Another bouquet of flowers came his way this week courtesy of Sportico, which sinks its teeth into the business of sports. The value of the Warriors was set at $7.56 billion, making them the second-most valuable franchise in American sports, behind only the Dallas Cowboys at $9.2 billion.

We repeat. The Warriors are worth $7.56 billion.

To put that into context, the Warriors are 20 times more valuable today than they were in 2010, when Lacob and co-chairman Peter Guber fronted a group that bought the franchise from Chris Cohan.

When Lacob, Guber and Co. paid $450 million in 2010, many perceived the amount an overpay for a franchise then valued (by Forbes) at $363 million. Lacob and Guber, having outmaneuvered venerable Oracle chief Larry Ellison to make the deal with Cohan, never blinked. Perhaps because their eyes were gazing into a future only they could see.

Their vision was championships. Lots of them. The response was widespread scoffing. Still no blinking from the top. When the Warriors, with Stephen Curry as the wheel man, won the NBA Finals in 2015, it snapped a 40-year stretch without a title. They won another in 2017. And another in 2018. And, somehow, they surprised even themselves by taking yet another trophy in 2022.

The vision of Lacob and Guber was to aim high and keep shooting. They snagged Lakers legend Jerry West, as good a basketball mind as there is. They snagged Rick Welts, whose creativity as a business executive is unsurpassed. They snagged Mark Jackson as head coach not because he had a resumé (he did not) but because he offered something else the Warriors needed: a national profile.

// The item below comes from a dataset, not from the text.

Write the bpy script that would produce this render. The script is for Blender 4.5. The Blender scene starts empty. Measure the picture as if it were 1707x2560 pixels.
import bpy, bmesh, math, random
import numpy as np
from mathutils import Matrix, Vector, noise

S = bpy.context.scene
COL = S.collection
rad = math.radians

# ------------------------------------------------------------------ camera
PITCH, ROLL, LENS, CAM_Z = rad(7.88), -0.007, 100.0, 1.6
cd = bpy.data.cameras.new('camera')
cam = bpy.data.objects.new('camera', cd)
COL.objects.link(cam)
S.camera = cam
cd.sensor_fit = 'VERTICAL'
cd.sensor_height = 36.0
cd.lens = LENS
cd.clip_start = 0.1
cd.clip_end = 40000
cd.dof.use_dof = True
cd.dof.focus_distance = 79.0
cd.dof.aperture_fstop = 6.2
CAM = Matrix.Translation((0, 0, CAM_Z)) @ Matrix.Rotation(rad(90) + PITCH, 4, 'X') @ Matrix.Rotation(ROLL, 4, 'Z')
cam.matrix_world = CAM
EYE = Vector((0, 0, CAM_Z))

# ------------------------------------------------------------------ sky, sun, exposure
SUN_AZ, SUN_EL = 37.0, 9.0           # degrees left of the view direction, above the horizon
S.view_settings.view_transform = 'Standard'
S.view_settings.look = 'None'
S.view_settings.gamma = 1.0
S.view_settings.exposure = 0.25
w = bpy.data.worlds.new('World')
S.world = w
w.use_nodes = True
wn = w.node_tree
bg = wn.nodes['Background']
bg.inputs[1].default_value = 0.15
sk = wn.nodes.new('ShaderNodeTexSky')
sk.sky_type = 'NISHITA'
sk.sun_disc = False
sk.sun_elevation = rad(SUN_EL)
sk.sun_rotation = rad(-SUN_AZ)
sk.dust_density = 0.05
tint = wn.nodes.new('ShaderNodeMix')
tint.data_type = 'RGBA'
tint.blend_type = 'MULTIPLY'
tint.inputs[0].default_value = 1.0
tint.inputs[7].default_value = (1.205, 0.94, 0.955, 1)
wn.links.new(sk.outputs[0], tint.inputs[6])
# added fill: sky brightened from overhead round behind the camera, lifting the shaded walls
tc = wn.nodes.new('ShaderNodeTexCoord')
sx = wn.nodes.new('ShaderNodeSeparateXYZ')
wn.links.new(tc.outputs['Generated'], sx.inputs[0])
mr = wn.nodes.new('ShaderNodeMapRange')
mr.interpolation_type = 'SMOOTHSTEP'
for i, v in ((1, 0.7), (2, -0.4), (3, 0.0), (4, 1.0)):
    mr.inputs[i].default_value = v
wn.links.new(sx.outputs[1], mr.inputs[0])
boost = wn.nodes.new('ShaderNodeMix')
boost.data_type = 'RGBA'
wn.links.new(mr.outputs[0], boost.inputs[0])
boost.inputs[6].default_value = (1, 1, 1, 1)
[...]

Once the Warriors made consecutive playoff appearances and had basketball folks whistling and whispering, once Curry’s superstar wings were visible to all, they no longer needed Jackson’s prominence. They swapped him out for Steve Kerr.

Somewhere along the way, the New Warriors, now bristling with confidence, believed they could persuade Kevin Durant -- perhaps the best player in the NBA -- to come to the Bay.

Snagged.

The Warriors, who began the 21st century with seven consecutive losing seasons, cycling through six different head coaches, had become one of the most feared teams in NBA history.

By the time Durant left in the summer of 2019, the Warriors were the league’s third-most valuable franchise, trailing only the New York Knicks and Los Angeles Lakers.

Lacob and Guber, from the start, always made clear their intention to move the team back to San Francisco, where the Warriors spent their first nine seasons in California, before being lured to Oakland by a superior facility. Once Chase Center opened in September 2019, the franchise value took another leap.

The Warriors, once mired in the NBA’s distant swampland, irrelevant to the likes of the Lakers and Boston Celtics and San Antonio Spurs and Chicago Bulls, have zoomed past them all -- on the court and in value.

This is a testament to Curry’s presence, for without No. 30 there would be no championships, no Chase Center and no global adoration that at times reaches a fever pitch.

Plenty of others -- Draymond Green, Klay Thompson and Kerr come to mind -- were there to surround Curry with highly effective support.

Behind the activity on the court, though, Lacob is the man pulling the levers of the franchise. Where the Warriors are today always was his vision. He invested in the product, and the rewards -- championships, a new building, escalating revenue and more -- keep coming.

Nobody wants Lacob to sell the Warriors. Rather, there is a growing crowd that would love to see him buy the A’s.

Of course. They’ve seen him pull the local basketball team out of the mud and believe he could do the same for the local baseball team.